▸ PROBLEM TO WORK ON: Say how many lines include the word "part", using only a number.

▸ SOURCE DATA:
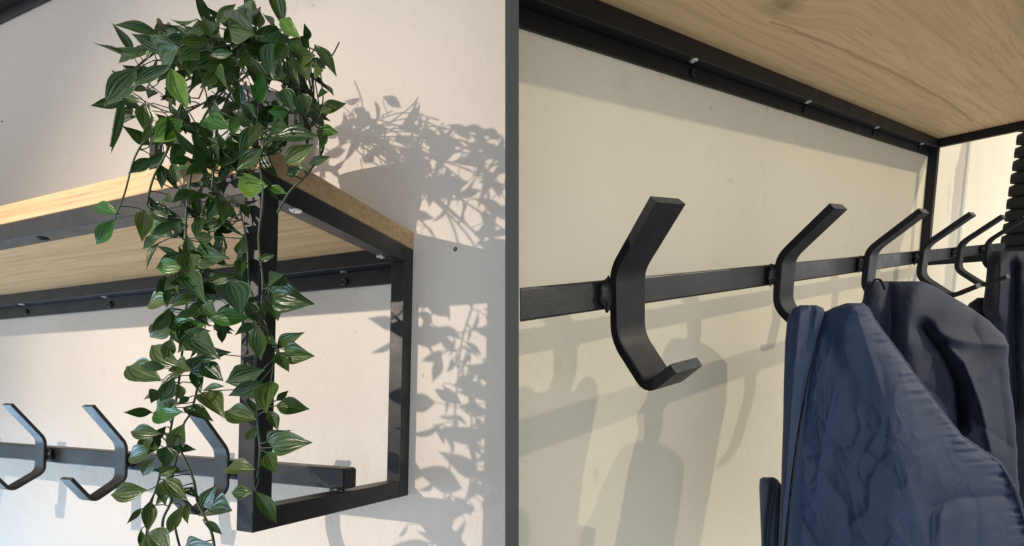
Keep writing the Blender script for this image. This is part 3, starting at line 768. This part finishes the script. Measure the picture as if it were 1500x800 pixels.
J1 = Thing('jacket', 'R', hookpt(1), 'blue nylon jacket on the second hook, nearest of the hanging jackets', 'jacket', 'jackets hanging from the right rack')
slit = [(455, 1207), (500, 1195), (560, 1183), (620, 1172), (680, 1163), (720, 1158), (830, 1148)]
sl = lambda y: interp(slit, y, 1)
rowsB = [(444, 1240, 1266), (450, 1222, 1270), (458, 1207, 1275), (470, 1204, 1281), (500, 1196, 1303), (520, 1191, 1318), (560, 1183, 1347), (600, 1176, 1377), (640, 1169, 1408), (662, 1166, 1440), (680, 1163, 1466), (700, 1161, 1479), (720, 1158, 1489), (760, 1154, 1502), (800, 1151, 1514), (850, 1146, 1526)]
diag = [(1252, 445), (1270, 458), (1303, 505), (1345, 570), (1377, 608), (1408, 648), (1440, 673), (1470, 697), (1490, 735), (1505, 790), (1525, 850)]
cloth(J1, 'body', rowsB, .690, NAVY, .10, 170, 190, folds=[
   ([(1268, 470), (1310, 560), (1330, 640)], 26, -.006), ([(1210, 500), (1260, 620), (1270, 720)], 20, .005),
   ([(1212, 500), (1252, 497), (1296, 494)], -7, .0022), ([(1256, 600), (1262, 630), (1250, 660)], -7, -.0035), ([(1180, 668), (1246, 650), (1282, 672)], -9, .0042),
   ([(1276, 700), (1273, 750), (1248, 768)], -9, -.0045), ([(1165, 745), (1190, 790), (1215, 850)], -8, .005), ([(1200, 690), (1240, 740), (1246, 800)], -12, .005),
   ([(1365, 850), (1367, 745), (1400, 730), (1475, 726)], -9, .008), ([(1376, 850), (1378, 760)], -6, -.005), ([(1430, 735), (1434, 850)], -8, .006), ([(1290, 530), (1302, 600), (1288, 690)], -8, .003),
   ([(1318, 540), (1345, 620), (1350, 700)], -9, -.0035), ([(1225, 560), (1206, 640), (1196, 720)], -10, -.0035), ([(1300, 760), (1330, 800), (1340, 850)], -10, -.004)],
   plane=(.0, -.03), amp=.0062, freq=.013, seed=3.3, round_=.02, ridge=([(1250, 440), (1300, 600), (1372, 850)], .018, 1.9), edge_wob=1.0, pucker=(diag, 14, .0050))
rowsC = [(447, 1172, 1196), (451, 1163, 1206), (458, 1158, 1208), (470, 1153, 1204), (500, 1150, 1195), (560, 1148, 1181), (620, 1147, 1170), (680, 1145, 1161), (720, 1144, 1156), (790, 1141, 1149), (850, 1137, 1143)]
cloth(J1, 'collar', rowsC, .700, NAVY, .03, 30, 90, folds=[([(1172, 460), (1160, 600), (1152, 720)], 6, -.006), ([(1190, 455), (1178, 560), (1164, 660)], 4, .005)], amp=.003, freq=.03, seed=8.1, round_=.012)
cloth(J1, 'lining', [(456, 1190, 1240), (500, 1182, 1225), (560, 1172, 1210), (640, 1158, 1195), (720, 1148, 1180), (850, 1138, 1165)], .80, LINING, .02, 12, 30, amp=.002, seed=4)
cloth(J1, 'sleeve', [(699, 1117, 1133), (702, 1113, 1139), (712, 1112, 1146), (740, 1113, 1151), (790, 1115, 1156), (850, 1116, 1160)], .83, SLATE, .05, 30, 50, folds=[([(1135, 705), (1126, 760), (1122, 830)], 4, .012)], amp=.003, freq=.04, seed=6, round_=.02)
# puckered seam along the right side
edge = [(r[2]-1.5, r[0]) for r in rowsB if 450 <= r[0] <= 850]
pts = []
for a, b_ in zip(edge, edge[1:]):
    for t in range(8):
        px = a[0]+(b_[0]-a[0])*t/8; py = a[1]+(b_[1]-a[1])*t/8
        pts.append((px, py))
ed = [at_depth('R', .690-.03*(py-600)/400+.018*min(1.6, seg_d(px, py, [(1250, 440), (1300, 600), (1372, 850)])[0]/100*1.9)+.002*noise.noise(Vector((py*.15, 0, 3))), px-2+.5*noise.noise(Vector((py*.05, 2, 0))), py) for px, py in pts]
J1.part('seam', tube(bmesh.new(), ed, [.0042+.0012*noise.noise(Vector((i*.9, 7, 1))) for i in range(len(ed))], 8), NAVY, None, True)
J1.part('hanger_loop', tube(bmesh.new(), spline([at_depth('R', .715, 1168, 462), at_depth('R', .705, 1176, 452), at_depth('R', .705, 1190, 455), at_depth('R', .715, 1196, 468)], 6), .0025, 6), LINING, None, True)

bm = bmesh.new()
for t in range(7):
    a = (1163+t*4.4, 756+t*6.2); tube(bm, [at_depth('R', .668, a[0], a[1]), at_depth('R', .668, a[0]+2.2, a[1]+3.4)], .0005, 5)
J1.part('stitching', bm, LINING, None)
J2 = Thing('jacket', 'R', hookpt(2), 'dark navy jacket with a hood crease, hanging behind the blue one on the third hook', 'jacket', 'jackets hanging from the right rack')
rows2 = [(412, 1272, 1350), (418, 1268, 1366), (428, 1266, 1384), (440, 1264, 1404), (455, 1258, 1428), (470, 1252, 1448), (490, 1245, 1470), (506, 1240, 1478), (540, 1236, 1477), (570, 1234, 1480), (600, 1232, 1486), (650, 1230, 1489), (740, 1228, 1494), (850, 1226, 1499)]
cloth(J2, 'body', rows2, .930, DARK, .12, 150, 150, folds=[
   ([(1302, 420), (1304, 470), (1300, 540)], 9, .014), ([(1346, 414), (1335, 450), (1330, 500)], 20, -.020), ([(1352, 480), (1382, 520), (1400, 560), (1405, 625)], 10, .062), ([(1352, 478), (1384, 492), (1412, 500), (1474, 506)], -10, -.020),
   ([(1384, 510), (1412, 530), (1436, 590), (1452, 660)], -14, -.034), ([(1360, 508), (1384, 500), (1404, 514)], -8, .012), ([(1355, 565), (1390, 590), (1440, 625), (1482, 655)], -4, .010), ([(1330, 500), (1350, 560), (1360, 620)], 16, -.012),
   ([(1428, 440), (1424, 480), (1436, 500)], -9, .012), ([(1478, 515), (1450, 540), (1438, 552)], -8, -.016), ([(1462, 545), (1470, 600), (1476, 660)], -10, .012)],
   plane=(.05, -.04), amp=.007, freq=.015, seed=12.4, round_=.045, edge_wob=1.5)
J2.part('hanger_loop', tube(bmesh.new(), spline([at_depth('R', .905, 1276, 424), at_depth('R', .90, 1281, 411), at_depth('R', .90, 1290, 411), at_depth('R', .905, 1296, 424)], 6), .0022, 6), LINING, None, True)
J3 = Thing('jacket', 'R', hookpt(5), 'near black navy garment on the far hook at the right edge', 'jacket', 'jackets hanging from the right rack')
rows3 = [(368, 1452, 1540), (378, 1448, 1542), (390, 1446, 1543), (400, 1445, 1540), (430, 1442, 1545), (455, 1438, 1550), (475, 1450, 1550), (520, 1462, 1560), (600, 1474, 1570), (700, 1482, 1580), (850, 1486, 1590)]
cloth(J3, 'body', rows3, 1.62, INK, .16, 50, 80, folds=[([(1484, 390), (1482, 480), (1490, 600)], 8, .03), ([(1465, 390), (1462, 460)], 6, -.02)], amp=.015, freq=.03, seed=22, round_=.05)
cloth(J3, 'sleeve', [(436, 1432, 1446), (444, 1420, 1450), (456, 1412, 1456), (480, 1412, 1462), (560, 1414, 1468)], 1.66, LINING, .06, 20, 30, amp=.006, seed=15, round_=.03)

# black quilted coat on the wall beyond the end of the rack
QC = Thing('quilted_coat', 'R', (.95, .1, -.3), 'black horizontally quilted coat on the wall past the end of the right rack', 'coat')
zc = at = None
bm = bmesh.new(); prev = None; nrib = 22
xq = .62
for i in range(nrib):
    ztop = .80-i*.054
    c0 = on('R', 0, xq, 1477-i*.55, 300).y
    y_a, y_b = c0, c0+.42
    ring = []
    n = 14
    for j in range(n+1):
        y = y_a+(y_b-y_a)*j/n
        sec = []
        for t in range(10):
            an = 2*math.pi*t/10
            rr_ = .033*(1-.15*abs(noise.noise(Vector((i*3.1, j*.9, 0)))))*(1 if 0 < j < n else .7)
            sec.append(bm.verts.new((xq+.06+math.cos(an)*rr_*.9, y, ztop-.027+math.sin(an)*rr_)))
        ring.append(sec)
    for a, b_ in zip(ring, ring[1:]):
        for t in range(10): bm.faces.new((a[t], a[(t+1) % 10], b_[(t+1) % 10], b_[t]))
    bm.faces.new(ring[0]); bm.faces.new(ring[-1][::-1])
QC.part('quilting', bm, COALC, None, True)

▸ FULL ANSWER: 6